The top ten brands include an interesting array of both luxury and more affordable luxury brands: Burberry, Kate Spade, Ralph Lauren, Louis Vuitton, Tory Burch, Coach, Gucci, Michael Kors, Calvin Klein, and Hugo Boss.  See some of the other brands, which are ranked and also categorized as “genius” (Burberry and Kate Spade), “gifted,” (Ralph Lauren, Louis Vuitton, Gucci, Michael Kors), “average,” (Chanel, Dior, Moschino), “challenged” (Proenza Schouler, Givenchy, Miu Miu), and “feeble” (Céline, Chloe), are listed below.

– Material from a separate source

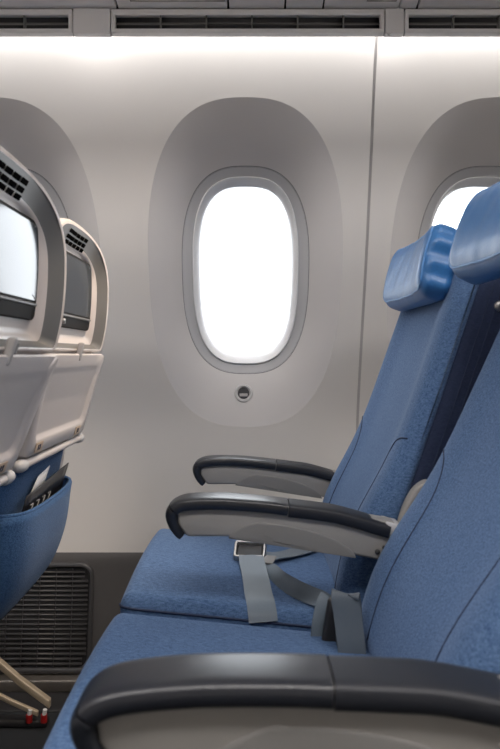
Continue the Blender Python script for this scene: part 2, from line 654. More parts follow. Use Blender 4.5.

Interestingly, the rankings seem to fly in the face of what we know to be true in the industry – at least in terms of consumer desirability and quarterly revenue reports. LVMH Moët Hennessy Louis Vuitton-owned brand, Céline, for instance, one of the most sought after in the market for its pricey ready-to-wear and accessories, comes in at number 82. The Phoebe Philo-helmed brand is not pressed for sales, but instead, lacks a social media presence and e-commerce stores, thereby relegating it to the “feeble” classification on L2’s list. 

Hermès is another interesting one. The Paris-based design house has managed to weather the storm of logo fatigue and the overall decline is luxury spending, which has plagued its rivals, and yet, it does not fall within the top ten … or the top fifteen. It lands at number 16, instead, below Kate Spade, Coach, Tommy Hilfiger, Cole Haan, and Hugo Boss – the latter of which recently announced that it expects 2016 sales to miss estimates in the Chinese and U.S. markets. 

According to the New York Times’s Vanessa Friedman, who makes some very astute observations about the 2015 rankings: “Among the digitally “gifted” brands, 23 in total, were such names as Louis Vuitton (No. 4), Hermès (No. 16), Bottega Veneta (No. 20) and Valentino (No. 25) — all labels that in the past had largely been considered laggards when it came to the digital world. Indeed, apparently since starting its Instagram account, Valentino has posted more than almost any other brand.”

Friedman continues on to state: “Indeed, it’s notable that the two brands run by the designers most often viewed as role models for the Instagram age thanks to their gigantic number of followers, Riccardo Tisci of Givenchy and Olivier Rousteing of Balmain, didn’t perform as well as you might expect in the L2 ranking. They came in at No. 53 (Balmain) and No. 73 (Givenchy), the second being at the bottom of the ‘challenged’ section.”